What is in the ceasefire agreement?

  • Hamas and other Palestinian armed groups have agreed to immediately halt rocket fire and attacks into Israel, whilst Israel will refrain from carrying out operational activity.
  • Israel will immediately allow for increased transfer of humanitarian aid into the Gaza Strip from the Erez and Kerem Shalom crossings, though entry of construction materials will be limited to prevent them being used by Hamas for military purposes.
  • Israel will increase the fishing zone off the Gaza coastline.
  • Within one month, more substantial issues will be discussed, including Hamas demands for construction of an airport and sea port in the Gaza Strip and the further opening up of the Gaza Strip’s borders, including the Rafah crossing with Egypt. However, Israeli officials have said that any more substantial lifting of restrictions must be linked to the demilitarisation of the Gaza Strip, and Egypt wants to see the deployment of PA security forces loyal to President Mahmoud Abbas on the Rafah border crossing. Hamas’s demand for salaries to be paid to its employees in the Gaza Strip is apparently not addressed in the first stage of the agreement.
  • According to some reports a UN Security Resolution will also be passed in the coming days relating to the future of the Gaza Strip.
  • The issue of the release of the remains of two Israeli soldiers killed in the fighting and of Hamas fighters and activists arrested by Israel in the West Bank and Gaza, is also likely to come under discussion during the coming month.
  • The EU has offered to play a role in ensuring the reconstruction of the Gaza Strip is conducted without allowing Hamas to rearm, and EU Ambassador to Israel Lars Faaborg-Andersen said this week that the EU held Hamas responsible for the collapse of ceasefire talks last week.
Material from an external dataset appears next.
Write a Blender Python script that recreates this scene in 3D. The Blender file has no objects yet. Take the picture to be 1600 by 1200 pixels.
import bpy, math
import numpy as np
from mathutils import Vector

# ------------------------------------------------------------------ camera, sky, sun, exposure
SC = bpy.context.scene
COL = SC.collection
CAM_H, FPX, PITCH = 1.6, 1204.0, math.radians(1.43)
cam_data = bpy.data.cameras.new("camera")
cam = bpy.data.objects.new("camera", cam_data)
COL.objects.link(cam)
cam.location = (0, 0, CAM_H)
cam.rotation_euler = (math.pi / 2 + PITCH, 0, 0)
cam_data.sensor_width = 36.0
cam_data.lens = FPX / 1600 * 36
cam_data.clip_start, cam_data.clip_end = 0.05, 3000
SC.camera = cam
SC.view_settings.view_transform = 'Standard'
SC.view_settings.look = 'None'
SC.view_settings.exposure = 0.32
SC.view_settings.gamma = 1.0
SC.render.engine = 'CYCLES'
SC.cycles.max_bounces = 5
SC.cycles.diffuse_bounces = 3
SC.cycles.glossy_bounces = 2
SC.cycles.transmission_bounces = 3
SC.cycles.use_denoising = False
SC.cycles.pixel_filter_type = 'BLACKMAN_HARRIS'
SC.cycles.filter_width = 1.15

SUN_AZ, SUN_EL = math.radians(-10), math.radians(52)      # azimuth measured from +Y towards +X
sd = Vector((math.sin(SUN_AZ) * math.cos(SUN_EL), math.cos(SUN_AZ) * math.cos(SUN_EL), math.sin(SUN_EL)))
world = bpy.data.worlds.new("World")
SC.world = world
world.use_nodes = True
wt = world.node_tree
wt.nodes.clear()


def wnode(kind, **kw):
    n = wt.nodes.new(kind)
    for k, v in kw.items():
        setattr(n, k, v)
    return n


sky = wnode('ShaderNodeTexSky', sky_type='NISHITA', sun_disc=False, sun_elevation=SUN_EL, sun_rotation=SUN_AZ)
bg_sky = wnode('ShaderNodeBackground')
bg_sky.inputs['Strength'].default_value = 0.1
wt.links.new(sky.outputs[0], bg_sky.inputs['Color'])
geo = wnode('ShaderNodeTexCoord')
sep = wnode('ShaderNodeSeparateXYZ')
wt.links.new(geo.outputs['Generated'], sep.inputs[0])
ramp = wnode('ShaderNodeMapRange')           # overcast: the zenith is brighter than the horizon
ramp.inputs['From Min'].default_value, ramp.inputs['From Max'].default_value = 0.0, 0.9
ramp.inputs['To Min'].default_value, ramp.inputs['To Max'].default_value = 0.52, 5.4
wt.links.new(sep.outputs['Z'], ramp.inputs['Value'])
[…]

Background to the conflict

  • The escalation of rocket fire from the Gaza Strip into Israeli towns and cities, in particular the firing of around 100 rockets on Monday 7 July, led the Israeli Security Cabinet to launch Operation Protective Edge, in an effort to restore quiet.
  • A ceasefire established after Operation Pillar of Defence in November 2012 began to erode with increasing Palestinian rocket fire in the first few months of 2014. The rocket fire increased further after Israel arrested hundreds of Hamas operatives in the West Bank whilst trying to find three Israeli teenagers abducted by Hamas operatives in June.
  • Though the current escalation was set off by events in the West Bank, Hamas was driven to escalate and continue the fighting to extricate itself from an economic and political crisis in the Gaza Strip, facing increasing regional isolation.
  • Israel did not seek an escalation in the Gaza Strip and consistently sent messages to Hamas that ‘quiet would be answered with quiet’.
  • Israel launched a two week ground operation in the Gaza Strip on 17 July, following the rejection by Hamas of an Egyptian ceasefire proposal backed by the Arab League on 15 July. The main target of the ground operation was destroying concrete tunnels built by Hamas to carry terrorists under the border to carry out attacks in Israel.
  • The Hamas-run Gaza health ministry claims more than 2,000 Palestinian fatalities, making no distinctions between militants and civilians. Israel believes that between 750 and 1,000 of the Palestinian fatalities are militants.
  • There were a total of 64 Israeli military fatalities and five civilian fatalities, including a four-year-old boy killed by a mortar on Friday 22 August, and an individual killed on Tuesday 26 August.
  • Around 4500 rockets and mortars have been fired towards Israeli towns and cities since the start of Operation Protective Edge on 8 July. Israel’s Iron Dome missile defence system intercepted more than 700 rockets heading for populated areas.